В самом деле: тот - и теперь не совсем старомодный - облик нашей интеллигенции, который на своем примере, в своих строках показал Надсон, - ведь он-то и характеризуется, между прочим, недоверием к эстетике, отвержением формы, уклонением от красоты. В красоте мы долго видели грех или праздную забаву. Припомните стихотворение Надсона "Цветы". Поэт было очаровался ими, но стало ему стыдно своего восхищения, когда он подумал, что цветы цветут и сияют "наглой красотою" - "рядом с улицей, намокшей под дождем" и в ночь, "окутанную мглою". Писаревское разрушение эстетики разрушило не эстетику, а стройность русской души: оно помешало ее духовной свободе, сузило личность, не позволило ей быть самой собою. Возник некоторый аскетизм. В аскетизме же есть узость, но есть и нравственная заслуга. Что-то подкупающее и трогательное слышится в аскетической узости Надсона и товарищей его по уму и сердцу. Он и они "безумно, мучительно" хотели личного счастья, "прекрасных черт молодого лица", женской ласки, слез любви; и радости манили их, и украдкой заглядывались они на всю красоту Божьего мира, на панораму ландшафтов - но в определенном настроении воспитанная мысль и ложная совестливость, подобная ложному стыду, толкала их в тесный монастырь, требовала "отречься от счастья и презреньем клеймить этих сытых людей, променявших туманы и холод ненастья на отраду и ласку весенних лучей". И мы слышим от Надсона, борющегося с соблазном весенних лучей:
Я твердил, что покуда на свете есть слезы
И покуда царит непроглядная мгла,
Бесконечно-постыдны заботы и грезы
О тепле и довольстве родного угла.
"Покуда на свете есть слезы" ... так простодушна эта вера, что настанет некогда время, когда на свете не будет слез. Покуда есть слезы, покуда царит мгла, до тех пор нельзя отдаваться личной жизни - какая хроническая, какая безнадежная отсрочка!..

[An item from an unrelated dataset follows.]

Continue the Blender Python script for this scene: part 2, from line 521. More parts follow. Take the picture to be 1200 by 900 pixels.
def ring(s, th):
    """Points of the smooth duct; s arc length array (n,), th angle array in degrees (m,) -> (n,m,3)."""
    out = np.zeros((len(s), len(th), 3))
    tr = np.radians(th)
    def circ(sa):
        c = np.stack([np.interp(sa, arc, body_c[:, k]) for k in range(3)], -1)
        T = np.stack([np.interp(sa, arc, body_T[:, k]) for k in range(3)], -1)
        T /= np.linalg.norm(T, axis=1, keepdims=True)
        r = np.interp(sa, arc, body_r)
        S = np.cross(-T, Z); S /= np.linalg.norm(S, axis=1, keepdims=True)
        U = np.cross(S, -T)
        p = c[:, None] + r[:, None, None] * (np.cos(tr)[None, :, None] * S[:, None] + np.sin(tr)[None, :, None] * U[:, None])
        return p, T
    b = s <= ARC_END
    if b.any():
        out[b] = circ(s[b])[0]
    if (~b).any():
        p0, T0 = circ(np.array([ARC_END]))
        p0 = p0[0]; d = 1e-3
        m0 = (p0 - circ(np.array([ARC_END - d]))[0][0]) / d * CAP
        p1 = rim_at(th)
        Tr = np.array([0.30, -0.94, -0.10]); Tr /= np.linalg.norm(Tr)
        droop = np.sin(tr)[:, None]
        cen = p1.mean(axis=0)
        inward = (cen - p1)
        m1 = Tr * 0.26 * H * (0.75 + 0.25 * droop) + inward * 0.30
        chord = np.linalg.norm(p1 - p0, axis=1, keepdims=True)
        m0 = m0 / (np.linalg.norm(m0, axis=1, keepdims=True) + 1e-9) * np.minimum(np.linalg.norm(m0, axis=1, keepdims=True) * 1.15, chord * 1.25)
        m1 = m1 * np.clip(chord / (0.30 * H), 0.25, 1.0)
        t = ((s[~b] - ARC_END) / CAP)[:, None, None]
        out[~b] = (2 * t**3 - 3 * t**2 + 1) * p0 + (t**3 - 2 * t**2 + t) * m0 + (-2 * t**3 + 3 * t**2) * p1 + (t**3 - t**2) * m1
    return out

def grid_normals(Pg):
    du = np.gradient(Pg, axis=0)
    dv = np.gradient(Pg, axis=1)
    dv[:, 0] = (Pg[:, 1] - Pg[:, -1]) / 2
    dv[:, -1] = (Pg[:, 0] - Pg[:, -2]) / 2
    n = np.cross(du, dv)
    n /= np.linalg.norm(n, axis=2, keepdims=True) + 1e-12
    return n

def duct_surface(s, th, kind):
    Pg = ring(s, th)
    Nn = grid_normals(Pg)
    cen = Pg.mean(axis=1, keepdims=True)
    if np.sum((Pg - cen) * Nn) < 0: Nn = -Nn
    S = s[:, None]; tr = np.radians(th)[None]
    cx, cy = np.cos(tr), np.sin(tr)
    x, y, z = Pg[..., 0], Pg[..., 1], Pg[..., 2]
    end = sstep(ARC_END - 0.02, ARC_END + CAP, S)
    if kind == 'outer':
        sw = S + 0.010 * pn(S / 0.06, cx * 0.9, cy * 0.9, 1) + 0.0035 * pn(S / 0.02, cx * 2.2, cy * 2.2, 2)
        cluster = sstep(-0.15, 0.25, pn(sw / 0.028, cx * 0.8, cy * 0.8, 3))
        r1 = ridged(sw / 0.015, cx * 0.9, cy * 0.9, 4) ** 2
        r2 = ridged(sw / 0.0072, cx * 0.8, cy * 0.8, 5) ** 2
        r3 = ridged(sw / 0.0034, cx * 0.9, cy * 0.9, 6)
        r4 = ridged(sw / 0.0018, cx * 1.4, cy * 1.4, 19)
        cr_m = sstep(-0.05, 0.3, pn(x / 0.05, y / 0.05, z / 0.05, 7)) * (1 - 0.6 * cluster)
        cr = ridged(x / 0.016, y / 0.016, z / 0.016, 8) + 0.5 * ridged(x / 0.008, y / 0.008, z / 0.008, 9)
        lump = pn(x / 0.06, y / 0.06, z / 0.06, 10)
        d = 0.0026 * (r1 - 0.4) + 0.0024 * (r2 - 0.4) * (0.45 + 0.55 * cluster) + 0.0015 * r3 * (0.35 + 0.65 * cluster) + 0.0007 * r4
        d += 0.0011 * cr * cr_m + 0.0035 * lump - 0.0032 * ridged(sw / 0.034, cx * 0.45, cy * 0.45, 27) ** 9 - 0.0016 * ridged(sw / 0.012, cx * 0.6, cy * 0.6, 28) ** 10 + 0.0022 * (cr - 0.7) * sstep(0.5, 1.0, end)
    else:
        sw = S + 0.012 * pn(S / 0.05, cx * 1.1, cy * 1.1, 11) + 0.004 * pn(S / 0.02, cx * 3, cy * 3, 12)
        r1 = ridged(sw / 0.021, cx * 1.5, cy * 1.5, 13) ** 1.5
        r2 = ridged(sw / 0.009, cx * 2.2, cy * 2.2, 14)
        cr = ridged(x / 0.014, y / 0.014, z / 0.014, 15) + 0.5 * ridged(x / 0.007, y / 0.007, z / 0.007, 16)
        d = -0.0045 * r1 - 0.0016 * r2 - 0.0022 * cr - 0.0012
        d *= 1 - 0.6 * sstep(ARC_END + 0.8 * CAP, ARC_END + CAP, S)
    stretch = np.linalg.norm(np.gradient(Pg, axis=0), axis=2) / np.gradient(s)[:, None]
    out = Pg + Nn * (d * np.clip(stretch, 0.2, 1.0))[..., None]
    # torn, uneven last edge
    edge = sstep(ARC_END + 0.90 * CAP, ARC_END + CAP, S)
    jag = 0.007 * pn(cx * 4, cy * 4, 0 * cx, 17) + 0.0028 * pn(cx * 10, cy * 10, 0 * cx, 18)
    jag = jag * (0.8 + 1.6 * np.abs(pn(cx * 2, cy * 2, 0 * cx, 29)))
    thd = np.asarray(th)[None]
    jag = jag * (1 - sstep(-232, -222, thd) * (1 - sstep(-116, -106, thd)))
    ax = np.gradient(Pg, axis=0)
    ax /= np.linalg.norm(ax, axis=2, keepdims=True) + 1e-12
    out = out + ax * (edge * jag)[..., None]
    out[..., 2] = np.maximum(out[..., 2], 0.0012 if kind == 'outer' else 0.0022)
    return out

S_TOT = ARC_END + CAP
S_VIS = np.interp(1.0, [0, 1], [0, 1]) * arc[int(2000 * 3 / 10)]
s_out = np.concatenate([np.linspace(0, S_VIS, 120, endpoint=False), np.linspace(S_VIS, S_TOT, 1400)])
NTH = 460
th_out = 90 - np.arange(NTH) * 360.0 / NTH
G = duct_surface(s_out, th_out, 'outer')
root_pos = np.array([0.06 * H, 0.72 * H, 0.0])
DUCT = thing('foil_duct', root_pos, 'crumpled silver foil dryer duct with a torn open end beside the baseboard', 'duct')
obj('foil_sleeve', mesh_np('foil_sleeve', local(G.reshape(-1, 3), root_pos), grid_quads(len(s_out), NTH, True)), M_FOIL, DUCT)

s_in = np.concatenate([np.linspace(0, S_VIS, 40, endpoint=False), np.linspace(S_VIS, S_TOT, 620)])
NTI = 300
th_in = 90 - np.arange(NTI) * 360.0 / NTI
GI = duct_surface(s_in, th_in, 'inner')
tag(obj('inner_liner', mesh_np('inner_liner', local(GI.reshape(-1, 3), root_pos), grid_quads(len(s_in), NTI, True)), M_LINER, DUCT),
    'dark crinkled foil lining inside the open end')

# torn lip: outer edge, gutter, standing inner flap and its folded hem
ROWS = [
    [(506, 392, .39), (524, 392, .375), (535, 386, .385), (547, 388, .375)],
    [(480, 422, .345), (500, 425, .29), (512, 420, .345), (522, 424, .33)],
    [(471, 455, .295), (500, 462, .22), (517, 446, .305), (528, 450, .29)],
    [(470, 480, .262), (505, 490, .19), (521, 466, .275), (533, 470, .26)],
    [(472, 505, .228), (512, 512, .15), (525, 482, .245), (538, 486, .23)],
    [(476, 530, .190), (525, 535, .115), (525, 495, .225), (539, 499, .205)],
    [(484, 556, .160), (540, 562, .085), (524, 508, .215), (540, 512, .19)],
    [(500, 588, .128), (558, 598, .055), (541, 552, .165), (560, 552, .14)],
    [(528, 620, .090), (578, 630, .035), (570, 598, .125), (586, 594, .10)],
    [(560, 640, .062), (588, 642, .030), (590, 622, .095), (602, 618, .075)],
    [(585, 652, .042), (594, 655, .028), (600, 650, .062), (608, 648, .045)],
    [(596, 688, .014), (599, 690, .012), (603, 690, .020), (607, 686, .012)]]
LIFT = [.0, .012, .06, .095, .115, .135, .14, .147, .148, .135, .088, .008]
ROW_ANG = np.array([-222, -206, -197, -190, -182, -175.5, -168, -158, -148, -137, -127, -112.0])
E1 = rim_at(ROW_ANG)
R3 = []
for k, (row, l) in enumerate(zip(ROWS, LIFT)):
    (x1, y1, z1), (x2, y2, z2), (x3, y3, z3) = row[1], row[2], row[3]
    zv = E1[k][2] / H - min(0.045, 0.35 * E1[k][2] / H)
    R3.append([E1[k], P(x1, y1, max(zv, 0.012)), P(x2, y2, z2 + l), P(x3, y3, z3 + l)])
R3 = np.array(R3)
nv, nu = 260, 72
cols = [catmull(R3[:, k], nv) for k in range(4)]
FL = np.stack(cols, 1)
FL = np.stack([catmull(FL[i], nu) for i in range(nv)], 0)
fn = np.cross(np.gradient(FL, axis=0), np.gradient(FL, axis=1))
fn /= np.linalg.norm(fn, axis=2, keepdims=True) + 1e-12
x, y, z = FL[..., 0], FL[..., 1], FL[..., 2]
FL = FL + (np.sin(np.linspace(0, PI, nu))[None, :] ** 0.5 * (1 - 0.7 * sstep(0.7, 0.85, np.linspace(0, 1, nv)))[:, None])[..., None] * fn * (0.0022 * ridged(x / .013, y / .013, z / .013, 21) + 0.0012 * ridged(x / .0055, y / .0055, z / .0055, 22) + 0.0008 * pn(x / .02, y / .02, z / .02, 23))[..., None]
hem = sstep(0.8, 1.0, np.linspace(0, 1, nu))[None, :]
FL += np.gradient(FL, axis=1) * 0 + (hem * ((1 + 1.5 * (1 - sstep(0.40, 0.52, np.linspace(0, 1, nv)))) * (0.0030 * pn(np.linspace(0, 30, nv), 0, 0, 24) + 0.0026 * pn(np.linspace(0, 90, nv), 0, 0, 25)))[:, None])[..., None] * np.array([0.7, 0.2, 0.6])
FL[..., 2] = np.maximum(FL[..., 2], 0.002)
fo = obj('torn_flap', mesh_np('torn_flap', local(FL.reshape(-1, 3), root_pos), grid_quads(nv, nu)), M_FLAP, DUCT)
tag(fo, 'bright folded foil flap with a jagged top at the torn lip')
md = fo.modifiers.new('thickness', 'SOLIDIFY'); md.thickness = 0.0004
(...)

Когда людям совестно солнца, цветов, счастья, когда они отнимают у себя право на самих себя, на свою долю земного пиршества, когда они не умеют и не смеют быть счастливыми и свободными, тогда, естественно, и к свободному художеству не будут они иметь доступа и никто из них не станет вольным поэтом. Они мешают сами себе. И эта внутренняя связанность, эта надломленность души, эта душевная неловкость проявится и в самом построении, в самой форме творчества - поневоле запинающегося и негладкого. Так возвращается к Надсону особого рода целостность - печальная гармония между его ощущениями и его словами. Конечно, если бы он обладал большим талантом, он разорвал бы свои путы; но даже и в таком случае сказалась бы в его произведениях его зависимость от посторонней среды и отсутствие самоутверждения и самоуважения.
Нравственно худосочный, певец бессилия, поэт слабости, Надсон недаром провозглашал, что "только утро любви хорошо". Страстной полнозвучности не было ни в складе, ни в содержании его стихов. Для прекрасного, для цветущего эгоизма недоставало ему силы. Но и общественность его общее место. Ни пафоса личности, ни пафоса гражданственности.